Originally Posted By: prooney
I forgot to mention that we've been intimate a couple of times in the last week. I don't honestly think it is anything physical but I can believe that it is something emotional.


uggg..... another noob on the site,
same denial, same questions, same faith in their spouse that they could "never" do the certain things.

"I don't honestly think it is anything physical but I can believe that it is something emotional."

Famous last words.

You can believe what you want.

That's up to you.

You can believe in the toothfairy, santa claus, pot of gold at the end of the rainbow, fairy dusty, peter pan, etc.

You can believe in anything.

Doesn't mean what you believe in will come true.

Do you honestly believe she and the other man could hang around for "months" and nothing physical transpire between them except for a great friendship with lots of texting and puppy love type emotions.

Seriously?

You believe that?

Well time to take off those make believe, never never land sun glasses off and open your eyes to the real world.

The wife has told you she wants a divorce.
She's not in love with you,
doesn't want to be with you, etc.

And she's hanging out with another man constantly.

Even in never never land, 1 + 1 must equal 2

Your wife may be living in a fantasy world right now but you don't have to, the sooner you join us on planet Earth where sometimes bad things happen to good people, the sooner we can help you but I will refuse to give advice to someone who won't believe what's happening in front of his own eyes. That would be a waste of time and typing.

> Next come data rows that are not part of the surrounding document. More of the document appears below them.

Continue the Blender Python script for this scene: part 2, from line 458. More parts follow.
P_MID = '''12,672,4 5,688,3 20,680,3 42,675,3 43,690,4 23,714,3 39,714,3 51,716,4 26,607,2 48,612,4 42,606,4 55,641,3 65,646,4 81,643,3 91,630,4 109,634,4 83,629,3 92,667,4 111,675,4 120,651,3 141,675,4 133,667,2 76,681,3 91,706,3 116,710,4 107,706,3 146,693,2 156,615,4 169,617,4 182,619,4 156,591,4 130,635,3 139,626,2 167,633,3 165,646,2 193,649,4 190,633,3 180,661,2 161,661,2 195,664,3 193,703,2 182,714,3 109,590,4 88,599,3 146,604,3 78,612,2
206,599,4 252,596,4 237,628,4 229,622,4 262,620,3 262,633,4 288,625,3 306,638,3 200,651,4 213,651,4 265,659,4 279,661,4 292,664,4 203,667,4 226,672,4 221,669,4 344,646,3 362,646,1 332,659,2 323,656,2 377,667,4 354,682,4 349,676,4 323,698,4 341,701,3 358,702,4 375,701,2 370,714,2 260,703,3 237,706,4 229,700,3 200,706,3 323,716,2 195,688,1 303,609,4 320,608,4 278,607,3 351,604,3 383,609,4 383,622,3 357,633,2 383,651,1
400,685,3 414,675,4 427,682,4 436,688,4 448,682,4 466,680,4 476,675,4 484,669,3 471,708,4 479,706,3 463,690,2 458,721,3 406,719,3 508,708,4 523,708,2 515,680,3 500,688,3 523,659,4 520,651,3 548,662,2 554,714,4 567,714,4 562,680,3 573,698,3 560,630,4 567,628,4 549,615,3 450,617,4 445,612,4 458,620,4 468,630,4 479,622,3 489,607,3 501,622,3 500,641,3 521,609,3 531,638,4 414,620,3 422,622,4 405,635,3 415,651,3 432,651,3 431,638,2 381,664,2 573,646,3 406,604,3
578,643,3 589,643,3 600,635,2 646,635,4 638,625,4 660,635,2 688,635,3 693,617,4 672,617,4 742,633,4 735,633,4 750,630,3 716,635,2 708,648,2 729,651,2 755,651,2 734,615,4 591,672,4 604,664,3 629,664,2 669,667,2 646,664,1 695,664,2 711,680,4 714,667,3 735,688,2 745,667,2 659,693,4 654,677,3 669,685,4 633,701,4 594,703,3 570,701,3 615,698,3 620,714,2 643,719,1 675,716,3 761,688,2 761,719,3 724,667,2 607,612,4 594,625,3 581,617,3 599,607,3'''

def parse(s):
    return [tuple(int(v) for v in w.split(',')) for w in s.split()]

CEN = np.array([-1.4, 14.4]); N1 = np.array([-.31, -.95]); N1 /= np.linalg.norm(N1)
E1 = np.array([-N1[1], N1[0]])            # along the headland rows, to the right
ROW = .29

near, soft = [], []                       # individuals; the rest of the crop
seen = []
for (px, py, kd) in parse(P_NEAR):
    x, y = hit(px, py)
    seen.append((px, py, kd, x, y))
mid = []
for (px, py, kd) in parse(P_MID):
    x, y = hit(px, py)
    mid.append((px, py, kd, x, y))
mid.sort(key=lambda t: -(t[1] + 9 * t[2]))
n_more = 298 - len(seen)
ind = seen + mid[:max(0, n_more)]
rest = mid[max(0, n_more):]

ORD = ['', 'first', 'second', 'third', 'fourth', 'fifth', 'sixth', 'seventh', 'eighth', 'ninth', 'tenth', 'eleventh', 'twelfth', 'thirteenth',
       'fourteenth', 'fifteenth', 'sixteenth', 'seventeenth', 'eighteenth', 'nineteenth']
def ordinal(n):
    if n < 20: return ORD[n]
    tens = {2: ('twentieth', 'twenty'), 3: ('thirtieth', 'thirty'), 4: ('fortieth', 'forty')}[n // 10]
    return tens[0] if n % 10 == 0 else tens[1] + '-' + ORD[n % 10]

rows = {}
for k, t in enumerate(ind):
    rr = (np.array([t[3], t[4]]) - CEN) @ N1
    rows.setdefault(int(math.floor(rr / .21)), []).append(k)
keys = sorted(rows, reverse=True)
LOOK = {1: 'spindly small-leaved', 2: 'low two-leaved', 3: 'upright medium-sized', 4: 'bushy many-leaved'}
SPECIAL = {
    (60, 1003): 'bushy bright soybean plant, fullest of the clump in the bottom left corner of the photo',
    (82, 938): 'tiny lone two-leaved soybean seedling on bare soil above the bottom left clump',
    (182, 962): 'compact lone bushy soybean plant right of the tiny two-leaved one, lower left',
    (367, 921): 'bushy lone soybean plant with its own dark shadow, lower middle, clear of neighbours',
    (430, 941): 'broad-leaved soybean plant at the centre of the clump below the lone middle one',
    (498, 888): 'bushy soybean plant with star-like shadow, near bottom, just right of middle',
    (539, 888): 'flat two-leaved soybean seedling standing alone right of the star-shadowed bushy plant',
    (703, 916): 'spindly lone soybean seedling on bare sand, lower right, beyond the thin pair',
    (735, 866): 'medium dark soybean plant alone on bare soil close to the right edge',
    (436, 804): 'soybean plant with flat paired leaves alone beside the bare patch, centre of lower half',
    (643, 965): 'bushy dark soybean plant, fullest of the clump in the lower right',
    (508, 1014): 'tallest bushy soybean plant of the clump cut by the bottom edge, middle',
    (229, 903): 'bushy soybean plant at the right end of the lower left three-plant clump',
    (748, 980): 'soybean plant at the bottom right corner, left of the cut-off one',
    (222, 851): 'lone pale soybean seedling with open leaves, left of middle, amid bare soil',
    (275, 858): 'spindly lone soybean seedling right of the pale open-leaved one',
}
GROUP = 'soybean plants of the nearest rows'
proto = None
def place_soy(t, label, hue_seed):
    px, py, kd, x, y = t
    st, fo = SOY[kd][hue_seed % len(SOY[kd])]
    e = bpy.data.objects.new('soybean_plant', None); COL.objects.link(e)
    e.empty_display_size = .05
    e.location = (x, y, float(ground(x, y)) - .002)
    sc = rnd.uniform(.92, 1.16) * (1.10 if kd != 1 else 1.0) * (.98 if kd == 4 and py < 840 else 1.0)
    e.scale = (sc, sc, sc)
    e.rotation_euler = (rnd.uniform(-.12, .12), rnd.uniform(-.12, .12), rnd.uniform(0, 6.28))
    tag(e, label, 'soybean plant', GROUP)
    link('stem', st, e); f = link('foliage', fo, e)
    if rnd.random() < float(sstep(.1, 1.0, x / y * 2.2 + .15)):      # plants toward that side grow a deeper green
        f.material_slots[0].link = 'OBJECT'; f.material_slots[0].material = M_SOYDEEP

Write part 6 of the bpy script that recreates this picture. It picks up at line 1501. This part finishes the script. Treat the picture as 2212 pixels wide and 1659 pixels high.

Your wife... is having an affair.
Believe it.

There are things that you can do to turn this around, fairly quickly but only if you actually do them. If you start saying things like "I can't do that" and "I stand for my marriage and won't do that" and "I can't believe she would do that", well then that's when I will say "I can't help you", and "I can't give you any advice because you wouldn't listen anyways" and "I can't help someone who doesn't really want help when what they're looking for is another shoulder to cry on"

No offense, but there are lots of people on these forums that need help, I'd like some indication that you're willing to do what will work and what is counter-intuitive but will shift things around in your favor.

Last edited by robx; 10/11/10 03:28 AM.